TASK DIRECTIONS:
Could the lines from the start of the data through the line with "COL = SC.collection" be set down exactly, with no pictures among them?
··········
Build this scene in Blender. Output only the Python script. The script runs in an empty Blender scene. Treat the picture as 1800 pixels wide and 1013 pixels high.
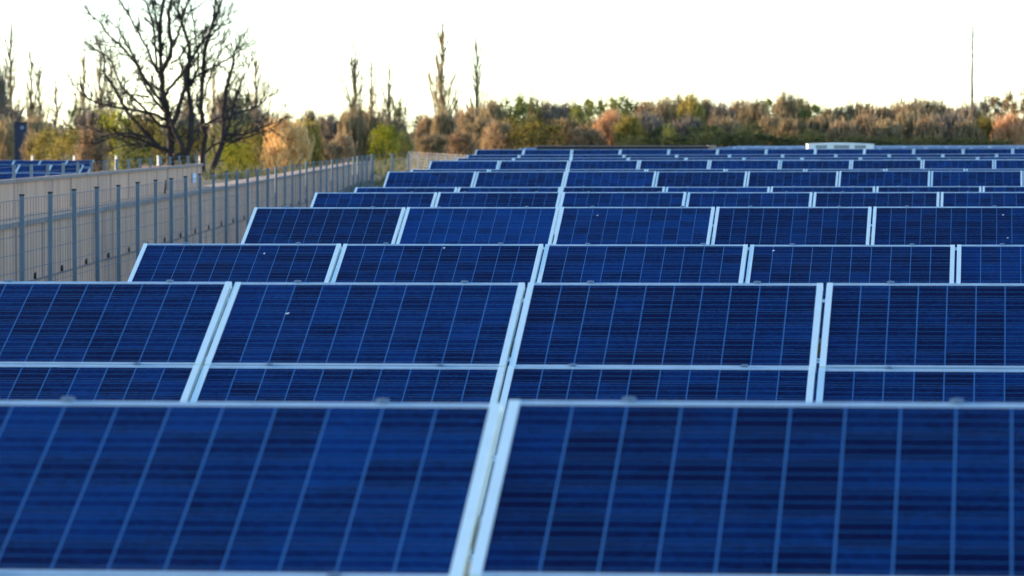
import bpy, math, random
from mathutils import Vector, Matrix, noise as mnoise
R = math.radians
random.seed(7)
SC = bpy.context.scene
COL = SC.collection

# ------------------------------------------------------------------ camera
F = 7100.0            # focal length in photo pixels (photo is 1800 wide)
ZC = 2.6              # camera height
HOR = 232.0           # image row of the horizon
cam_d = bpy.data.cameras.new('camera')
cam = bpy.data.objects.new('camera', cam_d); COL.objects.link(cam)
cam_d.sensor_width = 36.0
cam_d.lens = 36.0 * F / 1800.0
cam_d.clip_start = 0.5; cam_d.clip_end = 6000
cam.location = (0, 0, ZC)
cam.rotation_euler = (math.pi/2 - math.atan((506.5-HOR)/F), 0, 0)
cam_d.dof.use_dof = True
cam_d.dof.focus_distance = 33.0
cam_d.dof.aperture_fstop = 6.2
SC.camera = cam

# ------------------------------------------------------------------ light
SUN_EL, SUN_AZ = 9.0, -69.0      # azimuth measured from +Y towards +X
w = bpy.data.worlds.new('World'); SC.world = w; w.use_nodes = True
nt = w.node_tree; nt.nodes.clear()
wo = nt.nodes.new('ShaderNodeOutputWorld'); bg = nt.nodes.new('ShaderNodeBackground')
sky = nt.nodes.new('ShaderNodeTexSky'); sky.sky_type = 'NISHITA'; sky.sun_disc = False
sky.sun_elevation = R(SUN_EL); sky.sun_rotation = R(SUN_AZ)
sky.air_density = .72; sky.dust_density = 0.1; sky.ozone_density = 2.0
bg.inputs['Strength'].default_value = 0.15
nt.links.new(sky.outputs[0], bg.inputs[0]); nt.links.new(bg.outputs[0], wo.inputs[0])
sd = bpy.data.lights.new('sun', 'SUN'); sd.energy = 3.4; sd.angle = R(0.6); sd.color = (1.0, 0.74, 0.48)
so = bpy.data.objects.new('sun', sd); COL.objects.link(so)
sv = Vector((math.sin(R(SUN_AZ))*math.cos(R(SUN_EL)), math.cos(R(SUN_AZ))*math.cos(R(SUN_EL)), math.sin(R(SUN_EL))))
so.rotation_euler = sv.to_track_quat('Z', 'Y').to_euler(); so.location = (-40, 20, 40)
SC.view_settings.view_transform = 'Standard'; SC.view_settings.look = 'None'
SC.view_settings.exposure = 1.85; SC.view_settings.gamma = 1.0

# ------------------------------------------------------------------ helpers
def P(px, py, Y):
    """the point at depth Y that shows at photo pixel px, py"""
    return Vector(((px-900)/F*Y, Y, ZC-(py-HOR)/F*Y))
def tag(o, label=None, cat=None, group=None, kind=None):
    if label: o['label'] = label
    if cat: o['category'] = cat
    if group: o['group'] = group
    if kind: o['kind'] = kind
    return o
def empty(name, loc, rot=(0,0,0)):
    o = bpy.data.objects.new(name, None); COL.objects.link(o)
    o.location = loc; o.rotation_euler = rot; o.empty_display_size = 0.2
    return o
class MB:
    def __init__(s): s.v = []; s.f = []
    def box(s, c, d, rz=0.0):
        cx, cy, cz = c; x, y, z = d[0]/2, d[1]/2, d[2]/2
        ca, sa = math.cos(rz), math.sin(rz); n = len(s.v)
        for dz in (-z, z):
            for dx, dy in ((-x,-y),(x,-y),(x,y),(-x,y)):
                s.v.append((cx+dx*ca-dy*sa, cy+dx*sa+dy*ca, cz+dz))
        s.f += [(n,n+3,n+2,n+1),(n+4,n+5,n+6,n+7),(n,n+1,n+5,n+4),(n+1,n+2,n+6,n+5),(n+2,n+3,n+7,n+6),(n+3,n,n+4,n+7)]
        return s
    def tube(s, pts, radii, n=5, cap=True):
        pts = [Vector(p) for p in pts]; base = len(s.v); m = len(pts)
        ref = None
        for i, p in enumerate(pts):
            t = (pts[min(i+1,m-1)]-pts[max(i-1,0)])
            if t.length < 1e-9: t = Vector((0,0,1))
            t.normalize()
            if ref is None:
                ref = Vector((1,0,0)) if abs(t.x) < 0.8 else Vector((0,1,0))
            a = ref - t*ref.dot(t)
            if a.length < 1e-6: a = t.orthogonal()
            a.normalize(); ref = a; b = t.cross(a)
            for k in range(n):
                q = 2*math.pi*k/n
                s.v.append(tuple(p + (a*math.cos(q)+b*math.sin(q))*radii[i]))
        for i in range(m-1):
            for k in range(n):
                k2 = (k+1) % n
                s.f.append((base+i*n+k, base+i*n+k2, base+(i+1)*n+k2, base+(i+1)*n+k))
        if cap:
            s.f.append(tuple(base+(m-1)*n+k for k in range(n)))
            s.f.append(tuple(base+k for k in reversed(range(n))))
        return s
    def quad(s, c, u, v):
        n = len(s.v)
        for a, b in ((-1,-1),(1,-1),(1,1),(-1,1)): s.v.append(tuple(c+u*a+v*b))
        s.f.append((n,n+1,n+2,n+3)); return s
    def prism(s, pts, d):
        """closed outline pts (3d), extruded by vector d"""
        n = len(s.v); m = len(pts); d = Vector(d)
        s.v += [tuple(Vector(p)) for p in pts] + [tuple(Vector(p)+d) for p in pts]
        s.f.append(tuple(n+i for i in reversed(range(m)))); s.f.append(tuple(n+m+i for i in range(m)))
        for i in range(m):
            j = (i+1) % m; s.f.append((n+i, n+j, n+m+j, n+m+i))
        return s
    def mesh(s, name, mat, smooth=False):
        me = bpy.data.meshes.new(name); me.from_pydata(s.v, [], s.f); me.update()
        if mat: me.materials.append(mat)
        if smooth: me.polygons.foreach_set('use_smooth', [True]*len(me.polygons))
        return me
    def build(s, name, mat, parent=None, smooth=False):
        return link(name, s.mesh(name, mat, smooth), parent)
def link(name, me, parent=None, loc=None, rot=None):
    o = bpy.data.objects.new(name, me); COL.objects.link(o)
    if parent: o.parent = parent
    if loc is not None: o.location = loc
    if rot is not None: o.rotation_euler = rot
    return o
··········
EXERCISE RESPONSE:
Build this scene in Blender. Output only the Python script. The script runs in an empty Blender scene. Treat the picture as 1800 pixels wide and 1013 pixels high.
import bpy, math, random
from mathutils import Vector, Matrix, noise as mnoise
R = math.radians
random.seed(7)
SC = bpy.context.scene
COL = SC.collection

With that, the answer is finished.